### Problem to work on
Print the listing in its entirety and exactly, leaving out images.

### Input data

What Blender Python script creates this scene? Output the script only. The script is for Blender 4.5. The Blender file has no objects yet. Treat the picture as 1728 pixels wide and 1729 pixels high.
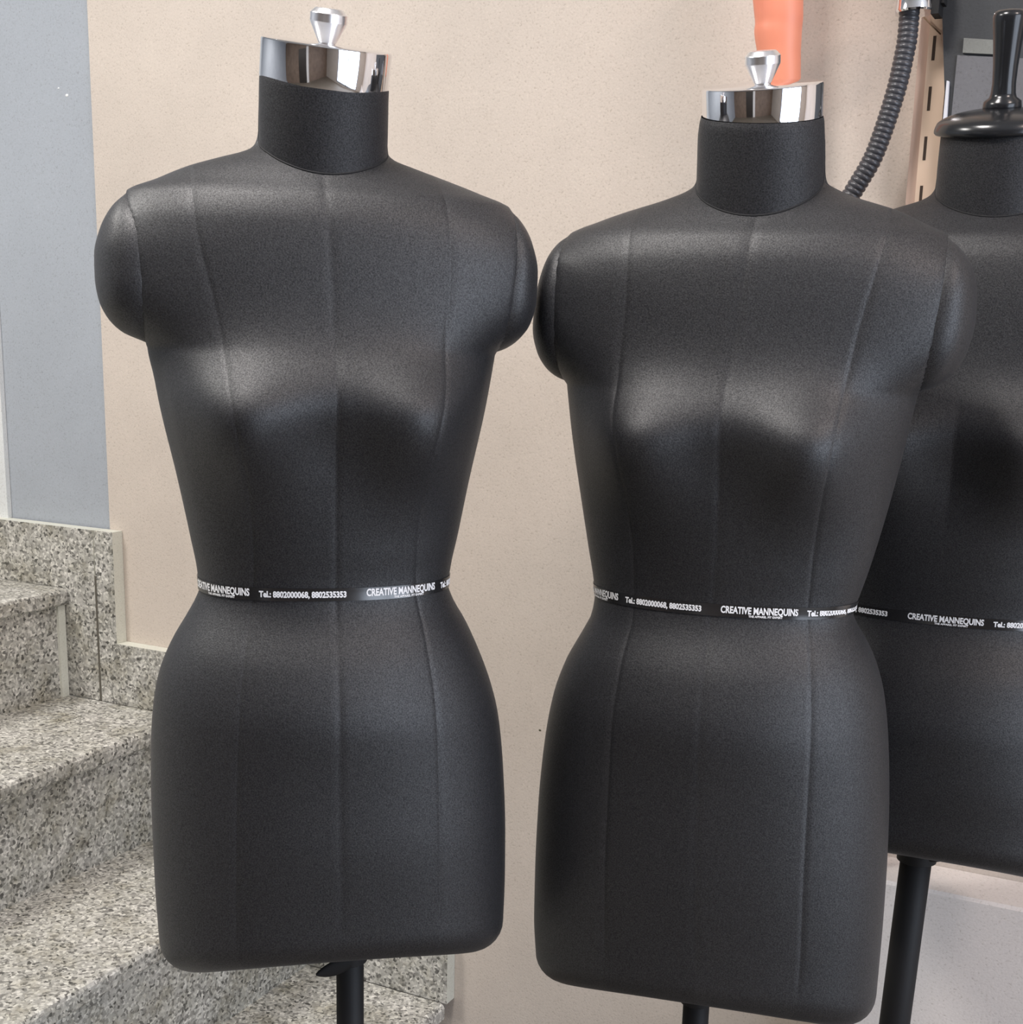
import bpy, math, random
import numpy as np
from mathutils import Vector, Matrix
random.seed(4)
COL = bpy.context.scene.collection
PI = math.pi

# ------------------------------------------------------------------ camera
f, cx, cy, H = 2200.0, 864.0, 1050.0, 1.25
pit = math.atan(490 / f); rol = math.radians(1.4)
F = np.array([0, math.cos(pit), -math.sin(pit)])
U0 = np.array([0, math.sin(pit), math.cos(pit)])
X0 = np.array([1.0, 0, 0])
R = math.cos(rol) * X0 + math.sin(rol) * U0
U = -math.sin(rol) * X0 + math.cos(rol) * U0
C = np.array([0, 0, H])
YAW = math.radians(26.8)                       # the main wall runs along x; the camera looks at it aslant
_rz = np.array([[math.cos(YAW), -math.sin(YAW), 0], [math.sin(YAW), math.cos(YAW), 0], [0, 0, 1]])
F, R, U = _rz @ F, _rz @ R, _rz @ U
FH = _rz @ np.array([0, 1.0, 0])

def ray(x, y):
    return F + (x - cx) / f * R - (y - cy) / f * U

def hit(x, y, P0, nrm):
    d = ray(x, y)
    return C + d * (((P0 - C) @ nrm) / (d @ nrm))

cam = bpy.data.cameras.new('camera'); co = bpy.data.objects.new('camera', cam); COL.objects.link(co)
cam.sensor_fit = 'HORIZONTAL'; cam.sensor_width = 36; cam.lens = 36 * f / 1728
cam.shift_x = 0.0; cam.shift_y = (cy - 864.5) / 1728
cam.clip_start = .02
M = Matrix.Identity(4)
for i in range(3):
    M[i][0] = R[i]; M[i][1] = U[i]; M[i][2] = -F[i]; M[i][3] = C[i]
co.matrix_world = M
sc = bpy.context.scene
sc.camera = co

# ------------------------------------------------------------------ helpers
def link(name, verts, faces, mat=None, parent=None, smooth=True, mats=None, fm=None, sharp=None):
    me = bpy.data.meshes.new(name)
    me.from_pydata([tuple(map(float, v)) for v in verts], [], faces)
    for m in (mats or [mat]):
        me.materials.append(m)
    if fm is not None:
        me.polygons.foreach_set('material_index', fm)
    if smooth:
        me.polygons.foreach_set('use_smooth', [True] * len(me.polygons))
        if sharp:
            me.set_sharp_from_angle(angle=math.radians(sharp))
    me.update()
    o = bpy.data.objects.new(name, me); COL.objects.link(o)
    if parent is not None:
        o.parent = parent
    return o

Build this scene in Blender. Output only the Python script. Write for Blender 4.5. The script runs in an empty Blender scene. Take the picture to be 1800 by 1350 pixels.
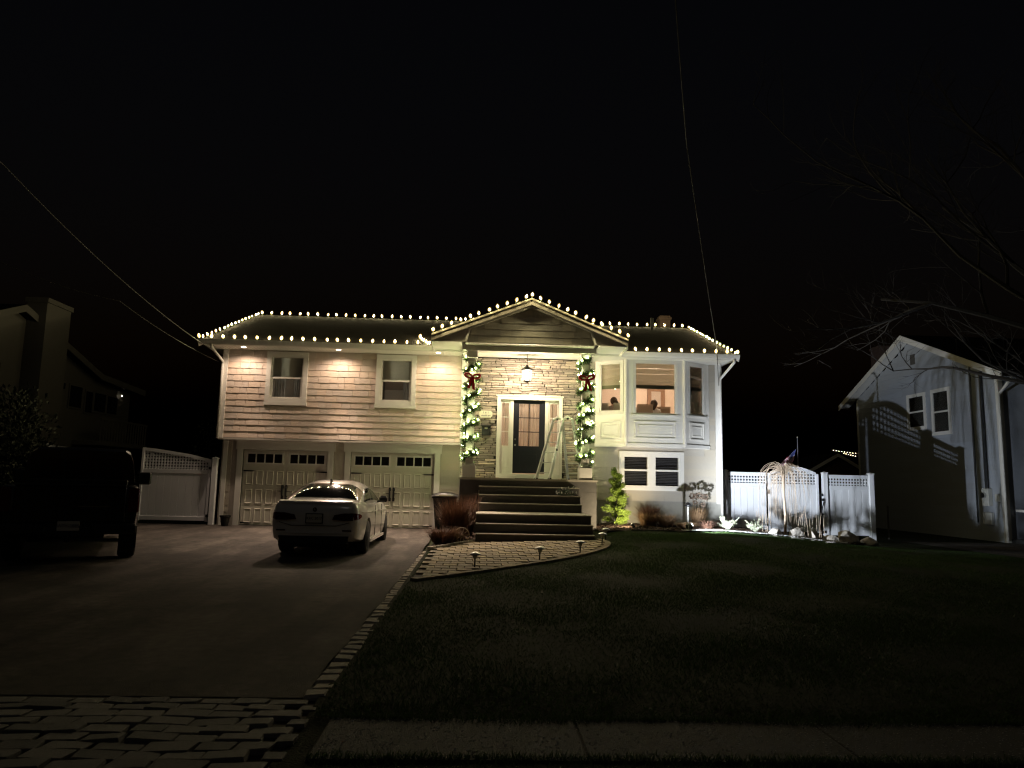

### Exercise solution
What Blender Python script creates this scene? Output the script only. The script is for Blender 4.5. The Blender file has no objects yet. Treat the picture as 1728 pixels wide and 1729 pixels high.
import bpy, math, random
import numpy as np
from mathutils import Vector, Matrix
random.seed(4)
COL = bpy.context.scene.collection
PI = math.pi

# ------------------------------------------------------------------ camera
f, cx, cy, H = 2200.0, 864.0, 1050.0, 1.25
pit = math.atan(490 / f); rol = math.radians(1.4)
F = np.array([0, math.cos(pit), -math.sin(pit)])
U0 = np.array([0, math.sin(pit), math.cos(pit)])
X0 = np.array([1.0, 0, 0])
R = math.cos(rol) * X0 + math.sin(rol) * U0
U = -math.sin(rol) * X0 + math.cos(rol) * U0
C = np.array([0, 0, H])
YAW = math.radians(26.8)                       # the main wall runs along x; the camera looks at it aslant
_rz = np.array([[math.cos(YAW), -math.sin(YAW), 0], [math.sin(YAW), math.cos(YAW), 0], [0, 0, 1]])
F, R, U = _rz @ F, _rz @ R, _rz @ U
FH = _rz @ np.array([0, 1.0, 0])

def ray(x, y):
    return F + (x - cx) / f * R - (y - cy) / f * U

def hit(x, y, P0, nrm):
    d = ray(x, y)
    return C + d * (((P0 - C) @ nrm) / (d @ nrm))

cam = bpy.data.cameras.new('camera'); co = bpy.data.objects.new('camera', cam); COL.objects.link(co)
cam.sensor_fit = 'HORIZONTAL'; cam.sensor_width = 36; cam.lens = 36 * f / 1728
cam.shift_x = 0.0; cam.shift_y = (cy - 864.5) / 1728
cam.clip_start = .02
M = Matrix.Identity(4)
for i in range(3):
    M[i][0] = R[i]; M[i][1] = U[i]; M[i][2] = -F[i]; M[i][3] = C[i]
co.matrix_world = M
sc = bpy.context.scene
sc.camera = co

# ------------------------------------------------------------------ helpers
def link(name, verts, faces, mat=None, parent=None, smooth=True, mats=None, fm=None, sharp=None):
    me = bpy.data.meshes.new(name)
    me.from_pydata([tuple(map(float, v)) for v in verts], [], faces)
    for m in (mats or [mat]):
        me.materials.append(m)
    if fm is not None:
        me.polygons.foreach_set('material_index', fm)
    if smooth:
        me.polygons.foreach_set('use_smooth', [True] * len(me.polygons))
        if sharp:
            me.set_sharp_from_angle(angle=math.radians(sharp))
    me.update()
    o = bpy.data.objects.new(name, me); COL.objects.link(o)
    if parent is not None:
        o.parent = parent
    return o

Build this scene in Blender. Output only the Python script. Write for Blender 4.5. The script runs in an empty Blender scene. Take the picture to be 1800 by 1350 pixels.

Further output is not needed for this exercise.